Schladow's mission is to test the clarity of the lake, a crucial measurement for determining the health of the ecosystem. According to new data, that clarity declined by nearly a quarter in the summer of 2016 compared to 2015. Schladow's certain the decline is related to climate change. The way that's exhibiting itself in Lake Tahoe: hoards of red-blood-cell-sized plankton taking over the surface of the lake.

As the seasons change, the lake heats up and cools down. During winter, the temperatures at the surface and at the bottom of the lake are similar — that means that they're of similar density. So, there's a naturally occurring mixing that goes on as the water from the bottom moves to the top, and the top to the bottom.

This process is important, because nutrients and oxygen are driven from the surface to the lake floor.

When it's warm outside, the process is a bit different. Warm water remains at the surface as the cool, dense water stays below — and the rate of mixing slows.

"What climate change is doing is it's warming the surface of the lake, and this warming is starting earlier and earlier," Schladow said. Which is concerning, because the longer the warm spells, the less mixing that occurs.

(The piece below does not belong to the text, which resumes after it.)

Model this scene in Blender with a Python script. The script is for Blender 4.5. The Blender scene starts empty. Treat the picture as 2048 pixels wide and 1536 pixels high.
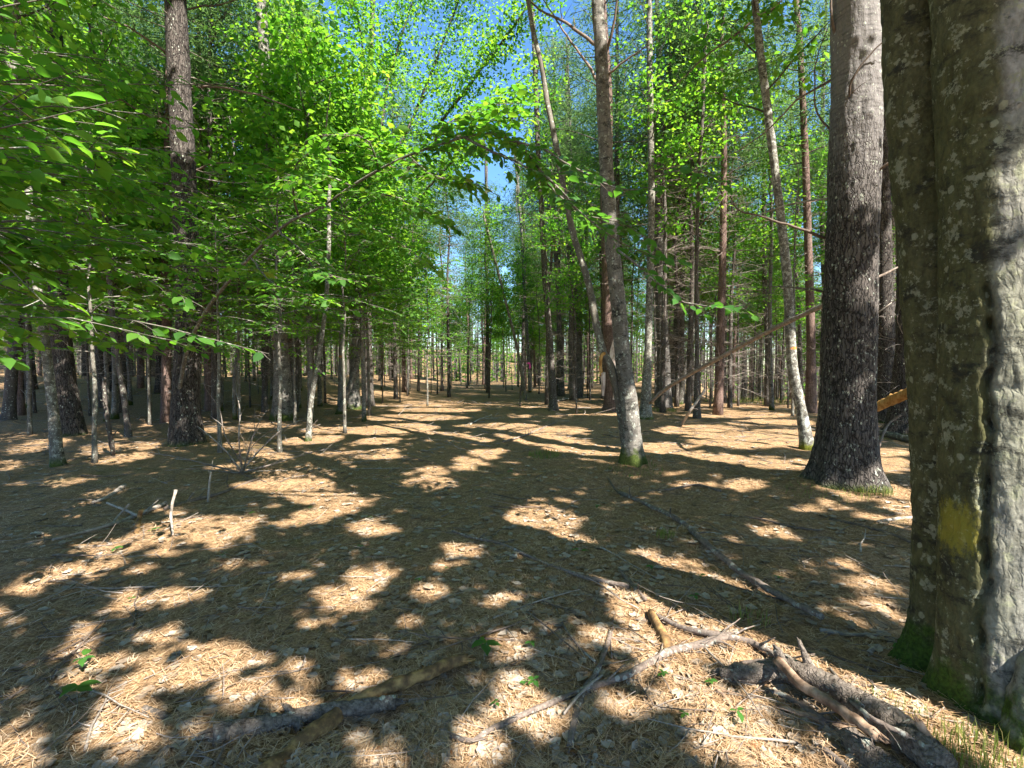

Cyclotella love the warm water at the surface of the lake — so much that their numbers balloon. Even though they're one-twentieth the size of a human hair, they scatter light intensely, stopping it from reaching the depths of the lake — and decreasing its clarity.

At the bottom of the lake, without the mixing, there's a loss of oxygen. 

"So, we have a lot of models running with predictions of what climate will be like over the next 100 years, and they're pointing to the fact that at some point, maybe 40 years from now, we're going to start running out of oxygen at the bottom of Lake Tahoe. We're creating a dead zone there," said Schladow. "Other lakes, other reservoirs are going to have this happening much sooner. So, Tahoe, it's still a ways down the road, but the fact that it will happen ... is something that we should be aware of and trying to avoid."

Correction: An earlier version of this story misspelled Geoff Schladow's name. KPCC regrets the error.